Jacqueline McMickens, the attorney representing Crown Heights residents, acknowledged at Tuesday's hearing that the city has an obligation to care for its record-high population of more than 60,000 homeless — and still rising.

However, McMickens said, one neighborhood can only handle so much.

"They leave the shelters during the day and come out into the community," the attorney said. "There is litter. There is garbage.
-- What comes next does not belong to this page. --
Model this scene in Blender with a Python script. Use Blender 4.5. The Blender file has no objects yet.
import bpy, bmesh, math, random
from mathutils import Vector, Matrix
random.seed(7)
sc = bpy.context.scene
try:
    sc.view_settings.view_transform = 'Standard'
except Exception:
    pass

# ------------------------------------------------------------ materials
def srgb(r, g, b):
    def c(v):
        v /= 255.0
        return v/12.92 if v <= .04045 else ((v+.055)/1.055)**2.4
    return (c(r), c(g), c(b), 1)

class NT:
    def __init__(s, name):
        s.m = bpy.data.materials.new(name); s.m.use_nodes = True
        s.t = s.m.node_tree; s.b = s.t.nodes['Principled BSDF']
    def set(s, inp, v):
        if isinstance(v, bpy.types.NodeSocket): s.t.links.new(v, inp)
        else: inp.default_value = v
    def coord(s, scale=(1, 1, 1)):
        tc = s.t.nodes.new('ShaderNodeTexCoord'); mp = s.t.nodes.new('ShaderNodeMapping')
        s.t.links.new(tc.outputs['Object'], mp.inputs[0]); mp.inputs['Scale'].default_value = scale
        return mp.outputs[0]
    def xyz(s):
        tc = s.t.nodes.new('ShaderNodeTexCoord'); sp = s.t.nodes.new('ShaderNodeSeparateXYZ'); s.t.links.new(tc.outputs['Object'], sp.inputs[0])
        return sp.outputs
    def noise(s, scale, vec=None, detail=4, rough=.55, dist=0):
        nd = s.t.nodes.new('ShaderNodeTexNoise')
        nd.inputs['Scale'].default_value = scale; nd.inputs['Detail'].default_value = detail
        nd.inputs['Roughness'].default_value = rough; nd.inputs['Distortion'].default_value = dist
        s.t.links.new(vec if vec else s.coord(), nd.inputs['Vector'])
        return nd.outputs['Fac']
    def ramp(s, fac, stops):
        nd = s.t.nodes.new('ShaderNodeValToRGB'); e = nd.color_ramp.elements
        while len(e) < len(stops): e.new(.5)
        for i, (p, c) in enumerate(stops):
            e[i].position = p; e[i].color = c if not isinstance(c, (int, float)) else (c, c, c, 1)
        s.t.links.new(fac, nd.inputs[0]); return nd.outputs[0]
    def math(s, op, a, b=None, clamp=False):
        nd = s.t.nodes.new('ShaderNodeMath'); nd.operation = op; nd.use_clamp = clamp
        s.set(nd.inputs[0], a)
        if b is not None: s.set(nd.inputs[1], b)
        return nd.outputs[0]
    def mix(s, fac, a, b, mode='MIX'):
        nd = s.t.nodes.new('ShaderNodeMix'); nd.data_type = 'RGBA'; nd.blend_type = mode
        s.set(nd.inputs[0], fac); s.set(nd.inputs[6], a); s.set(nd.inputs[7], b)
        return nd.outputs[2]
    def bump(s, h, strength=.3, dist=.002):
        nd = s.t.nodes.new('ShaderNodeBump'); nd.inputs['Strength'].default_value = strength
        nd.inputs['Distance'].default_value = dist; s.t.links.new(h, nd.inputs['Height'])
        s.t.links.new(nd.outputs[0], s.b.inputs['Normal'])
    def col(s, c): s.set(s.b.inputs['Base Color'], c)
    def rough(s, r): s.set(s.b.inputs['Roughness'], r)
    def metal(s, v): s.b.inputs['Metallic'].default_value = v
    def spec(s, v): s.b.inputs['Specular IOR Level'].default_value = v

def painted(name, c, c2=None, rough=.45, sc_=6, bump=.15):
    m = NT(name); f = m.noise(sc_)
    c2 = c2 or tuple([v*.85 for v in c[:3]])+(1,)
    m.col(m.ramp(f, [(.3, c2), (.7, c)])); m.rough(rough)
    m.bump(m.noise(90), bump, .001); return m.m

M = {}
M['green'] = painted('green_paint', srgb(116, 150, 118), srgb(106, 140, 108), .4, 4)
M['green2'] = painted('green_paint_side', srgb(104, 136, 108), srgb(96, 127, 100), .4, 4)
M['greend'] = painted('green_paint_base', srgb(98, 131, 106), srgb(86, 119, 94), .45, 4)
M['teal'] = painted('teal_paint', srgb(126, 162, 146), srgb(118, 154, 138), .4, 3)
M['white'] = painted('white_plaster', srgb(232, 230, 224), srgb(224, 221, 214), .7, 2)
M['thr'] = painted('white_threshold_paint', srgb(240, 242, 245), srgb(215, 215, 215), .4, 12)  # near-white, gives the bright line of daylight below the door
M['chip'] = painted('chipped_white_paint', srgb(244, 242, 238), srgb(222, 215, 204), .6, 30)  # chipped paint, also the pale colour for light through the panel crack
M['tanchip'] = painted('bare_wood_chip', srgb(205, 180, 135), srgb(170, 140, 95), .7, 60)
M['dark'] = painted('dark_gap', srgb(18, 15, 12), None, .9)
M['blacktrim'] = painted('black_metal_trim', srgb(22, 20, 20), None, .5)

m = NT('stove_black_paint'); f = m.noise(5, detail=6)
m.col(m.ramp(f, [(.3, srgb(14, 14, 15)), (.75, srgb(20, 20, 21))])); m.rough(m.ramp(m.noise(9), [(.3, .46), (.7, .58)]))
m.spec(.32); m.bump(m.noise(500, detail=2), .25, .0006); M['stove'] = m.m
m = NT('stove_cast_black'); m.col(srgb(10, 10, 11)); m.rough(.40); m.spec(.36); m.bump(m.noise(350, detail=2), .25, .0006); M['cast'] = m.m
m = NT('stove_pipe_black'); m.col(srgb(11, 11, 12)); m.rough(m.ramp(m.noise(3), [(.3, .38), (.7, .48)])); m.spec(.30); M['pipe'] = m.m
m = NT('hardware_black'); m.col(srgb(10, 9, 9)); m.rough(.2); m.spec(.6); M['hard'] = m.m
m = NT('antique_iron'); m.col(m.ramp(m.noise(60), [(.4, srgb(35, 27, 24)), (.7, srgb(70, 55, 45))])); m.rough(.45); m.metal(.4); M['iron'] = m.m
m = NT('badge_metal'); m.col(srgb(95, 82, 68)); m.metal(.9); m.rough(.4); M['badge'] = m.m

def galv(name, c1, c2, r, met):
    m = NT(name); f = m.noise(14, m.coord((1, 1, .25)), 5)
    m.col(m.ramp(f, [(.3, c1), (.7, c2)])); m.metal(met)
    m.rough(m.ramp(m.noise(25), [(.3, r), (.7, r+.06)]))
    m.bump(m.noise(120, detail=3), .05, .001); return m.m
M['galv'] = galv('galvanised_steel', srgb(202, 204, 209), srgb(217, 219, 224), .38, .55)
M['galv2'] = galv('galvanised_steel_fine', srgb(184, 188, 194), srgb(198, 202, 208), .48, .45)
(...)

There is crime."

The neighbors whose names are on the lawsuit told Patch in a packed courthouse elevator after the hearing that their next step will be to gather testimony and photo evidence demonstrating all the ways the over-saturation of homeless people in the Bergen Street/Dean Street area has affected their "quality of life."

Although the Department of Homeless Services does not release the exact locations of buildings where it puts up homeless people (for privacy and safety reasons), residents claim there are already at least six shelters, housing more than 1,000 homeless people, in the immediate vicinity of the Bergen Street site.

"De Blasio's plan is for central Brooklyn to be the official 'home of the homeless,'" said Jennifer Catto, one of four leaders of four Dean Street block associations — or "the four Deans," as they call themselves.

Catto, who has lived in Crown Heights for seven years, said she walks past 1173 Bergen with her two young kids every morning on the way to school.

"Other neighborhoods need to step up and do their fair share," she said.

Another of the "four Deans," 60-year-old Crown Heights native Kenneth Pyle, agreed. "The city thinks we won't complain, because we're 'just Crown Heights.' But here we are."

An official within the Department of Homeless Services made the case "on background" that once de Blasio's shelter rollout is complete, Community District 8 — which includes the Bergen Street and Prospect Place shelters, but not the shelter planned for Rogers Avenue — will see a net reduction of approximately 100 beds for homeless people. That's because the city has promised to cut contracts with all "cluster sites" and hotels currently taking in the city's homeless, of which there are seven in Community District 8.

It's unclear whether any of the 85 other shelters on the city's yet-to-be-revealed rollout list will be located in the Crown Heights area.